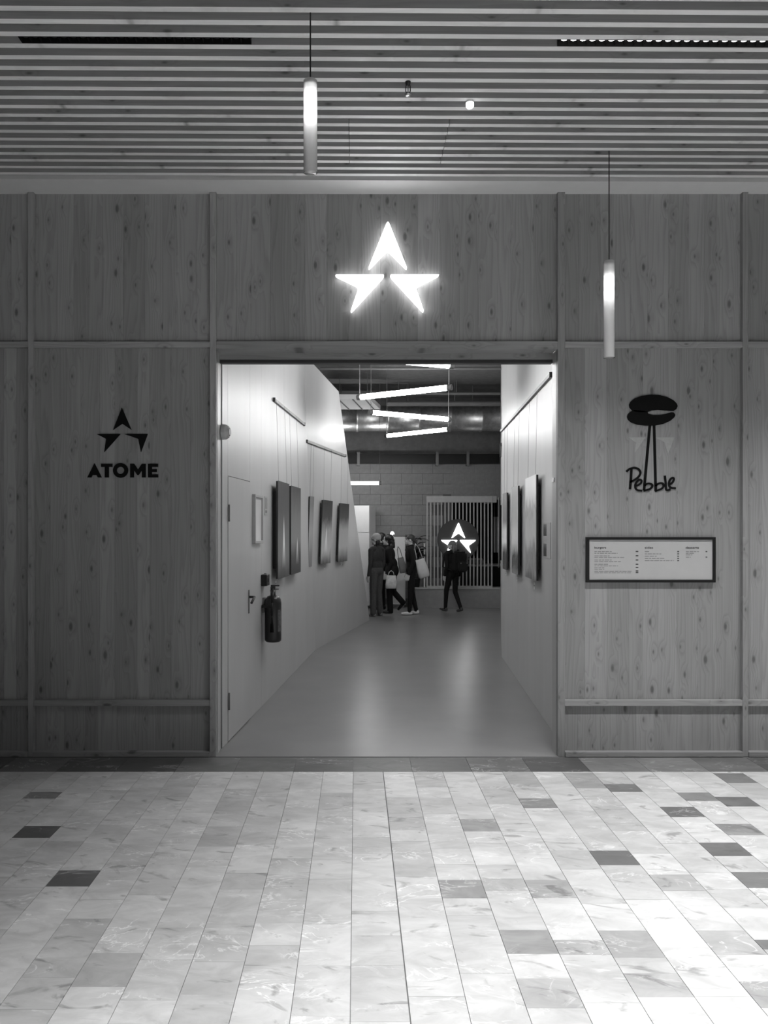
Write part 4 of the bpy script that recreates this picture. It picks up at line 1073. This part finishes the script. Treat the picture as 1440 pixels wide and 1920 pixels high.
# backpack on the walking person
bp = empty('backpack', local(p5, k5, (0, -.24, 1.05)), p5.rotation_euler.z); tag(bp, 'black backpack worn by the person walking past the round sign', 'backpack')
M_BAG = cloth('backpack_fabric', .014)
box('main_compartment', -.15, .15, -.09, .085, -.08, .33, M_BAG, bp, .045, 3); box('front_pocket', -.12, .12, -.13, -.08, -.06, .14, cloth('pocket_fabric', .022), bp, .022, 2)
polytube('grab_loop', [V((-.03,.04,.325)), V((-.02,.04,.36)), V((.02,.04,.36)), V((.03,.04,.325))], .007, M_BAG, bp)
for s in (-1, 1):
    polytube('shoulder_strap', [V((s*.09,.075,.28)), V((s*.105,.15,.345)), V((s*.11,.26,.32)), V((s*.12,.325,.20)), V((s*.17,.30,.02)), V((s*.15,.08,-.04))], .014, M_BAG, bp)
    bx_ = box('buckle', s*.08-.012, s*.08+.012, -.136, -.126, .09, .115, M_GREYMETAL, bp, .003)
# white tote behind the person with white sneakers
def bag(name, loc, rotz, w, h, d, mat, label, strap, tilt=0):
    e = empty(name, loc, rotz); e.rotation_euler = (0, tilt, rotz); tag(e, label, 'bag')
    bm = bmesh.new(); rings = []
    for t, kw, kd in ((0, .82, .5), (.05, .95, .9), (.3, 1, 1), (.65, .9, .75), (.92, .8, .35), (1, .78, .18)):
        rings.append([bm.verts.new((w/2*kw*(abs(math.cos(a))**.6)*(1 if math.cos(a)>=0 else -1), d/2*kd*math.sin(a), h*t)) for a in [2*math.pi*i/20 for i in range(20)]])
    for A_, B_ in zip(rings[:-1], rings[1:]):
        for i in range(20): bm.faces.new((A_[i], A_[(i+1)%20], B_[(i+1)%20], B_[i]))
    bm.faces.new(rings[0][::-1]); bm.faces.new(rings[-1])
    frombm('bag_body', bm, mat, e, True)
    for s in (-1, 1): polytube('handle', [V((-w*.25, s*.012, h)), V((-w*.18, s*.012, h+strap*.7)), V((0, s*.012, h+strap)), V((w*.18, s*.012, h+strap*.7)), V((w*.25, s*.012, h))], .005, mat, e, 6)
    return e
bag('tote_bag', local(p4, k4, (-.16, -.27, .80)), math.radians(8), .22, .36, .12, plain('white_canvas', .62, .8), 'white tote bag slung behind the person with white sneakers', .30, math.radians(-16))
bag('carrier_bag', local(p3, k3, (-.29, .0, .56)), math.radians(6), .22, .25, .09, plain('pale_plastic', .62, .5, mott=.3, scale=12), 'crumpled pale bag held low by the curly-haired person', .09)
bag('shoulder_bag', local(p3, k3, (.02, -.25, .88)), math.radians(6), .15, .30, .12, plain('grey_canvas', .22, .8), 'grey bag hanging behind the curly-haired person', .22, math.radians(-12))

● TASK TO CARRY OUT
Return the listing above unchanged, apart from dropping its pictures.

● COMPLETE RESPONSE
Write part 4 of the bpy script that recreates this picture. It picks up at line 1073. This part finishes the script. Treat the picture as 1440 pixels wide and 1920 pixels high.
# backpack on the walking person
bp = empty('backpack', local(p5, k5, (0, -.24, 1.05)), p5.rotation_euler.z); tag(bp, 'black backpack worn by the person walking past the round sign', 'backpack')
M_BAG = cloth('backpack_fabric', .014)
box('main_compartment', -.15, .15, -.09, .085, -.08, .33, M_BAG, bp, .045, 3); box('front_pocket', -.12, .12, -.13, -.08, -.06, .14, cloth('pocket_fabric', .022), bp, .022, 2)
polytube('grab_loop', [V((-.03,.04,.325)), V((-.02,.04,.36)), V((.02,.04,.36)), V((.03,.04,.325))], .007, M_BAG, bp)
for s in (-1, 1):
    polytube('shoulder_strap', [V((s*.09,.075,.28)), V((s*.105,.15,.345)), V((s*.11,.26,.32)), V((s*.12,.325,.20)), V((s*.17,.30,.02)), V((s*.15,.08,-.04))], .014, M_BAG, bp)
    bx_ = box('buckle', s*.08-.012, s*.08+.012, -.136, -.126, .09, .115, M_GREYMETAL, bp, .003)
# white tote behind the person with white sneakers
def bag(name, loc, rotz, w, h, d, mat, label, strap, tilt=0):
    e = empty(name, loc, rotz); e.rotation_euler = (0, tilt, rotz); tag(e, label, 'bag')
    bm = bmesh.new(); rings = []
    for t, kw, kd in ((0, .82, .5), (.05, .95, .9), (.3, 1, 1), (.65, .9, .75), (.92, .8, .35), (1, .78, .18)):
        rings.append([bm.verts.new((w/2*kw*(abs(math.cos(a))**.6)*(1 if math.cos(a)>=0 else -1), d/2*kd*math.sin(a), h*t)) for a in [2*math.pi*i/20 for i in range(20)]])
    for A_, B_ in zip(rings[:-1], rings[1:]):
        for i in range(20): bm.faces.new((A_[i], A_[(i+1)%20], B_[(i+1)%20], B_[i]))
    bm.faces.new(rings[0][::-1]); bm.faces.new(rings[-1])
    frombm('bag_body', bm, mat, e, True)
    for s in (-1, 1): polytube('handle', [V((-w*.25, s*.012, h)), V((-w*.18, s*.012, h+strap*.7)), V((0, s*.012, h+strap)), V((w*.18, s*.012, h+strap*.7)), V((w*.25, s*.012, h))], .005, mat, e, 6)
    return e
bag('tote_bag', local(p4, k4, (-.16, -.27, .80)), math.radians(8), .22, .36, .12, plain('white_canvas', .62, .8), 'white tote bag slung behind the person with white sneakers', .30, math.radians(-16))
bag('carrier_bag', local(p3, k3, (-.29, .0, .56)), math.radians(6), .22, .25, .09, plain('pale_plastic', .62, .5, mott=.3, scale=12), 'crumpled pale bag held low by the curly-haired person', .09)
bag('shoulder_bag', local(p3, k3, (.02, -.25, .88)), math.radians(6), .15, .30, .12, plain('grey_canvas', .22, .8), 'grey bag hanging behind the curly-haired person', .22, math.radians(-12))